Ainda hoje, conservo algumas caixas com borboletas e insectos, colhidos em trabalhos de campo, devidamente “preparados” – como dizíamos na gíria de naturalistas amadores - para exibição, catalogados e que fazem as delícias dos meus filhos. Permitam-me referir, que os bichos têm resistido bem aos últimos trinta anos…
Lembro-me que, quando não havia alfinetes entomológicos (adequados à conservação de insectos), pois eram caros e difíceis de obter, recorríamos aos alfinetes de cabeça, surripiados à caixa de costura da mãe – alternativa sugerida por Dalberto Pombo, com o seu proverbial espírito de improviso.
De Lisboa à Nova Zelândia correspondeu-se com cientistas, universidades, centros de investigação e outros naturalistas e participou em inúmeras expedições, tornando-se uma referência incontornável.
Contribuiu para a descoberta de dezenas de novas espécies para a ciência, tendo sido homenageado com a atribuição a cinco delas do restritivo específico pomboi.
Refiro aqui, também, a descoberta, em S. Jorge, duma sub-espécie da borboleta Hipparchia Azorina que, tendo sido dedicada ao Centro dos Jovens Naturalistas tomou a designação de Hipparchia Azorina Cejonatura.
Sem dispor dos meios de comunicação de hoje, Dalberto Pombo não se intimidou com a pequenez insular, dando às coisas do espírito a dimensão que a geografia não autorizava.
Fez da ilha um mundo de outros mundos, com humildade e generosidade.

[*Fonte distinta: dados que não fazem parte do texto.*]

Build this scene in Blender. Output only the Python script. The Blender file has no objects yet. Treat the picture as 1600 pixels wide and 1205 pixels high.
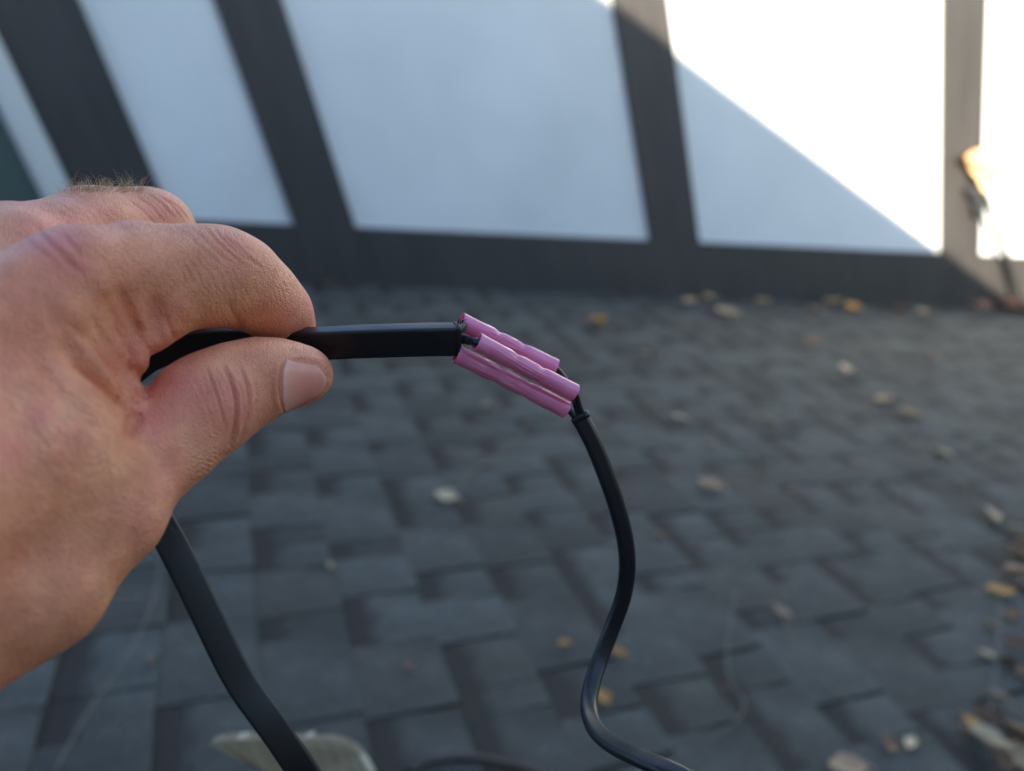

Como reconhecimento – sempre insuficiente – da sua dedicação ao bem comum, a Assembleia Legislativa concedeu-lhe em 2008 e a título póstumo, a Insígnia Autonómica de Mérito Cívico, para que tive o gosto de contribuir, enquanto Deputado.
No Centro de Interpretação Ambiental, onde estão depositadas as suas colecções, lembramos um homem de coração grande que amou a ilha que se tornou a sua terra.
Dalberto Pombo deixou seguidores. Os autores d’ O Império dos Fósseis são disso exemplo.
Saudade não é tristeza.
Que O Império dos Fósseis nos seduza e inspire a conhecermos os Açores como Dalberto Pombo procurou conhecer.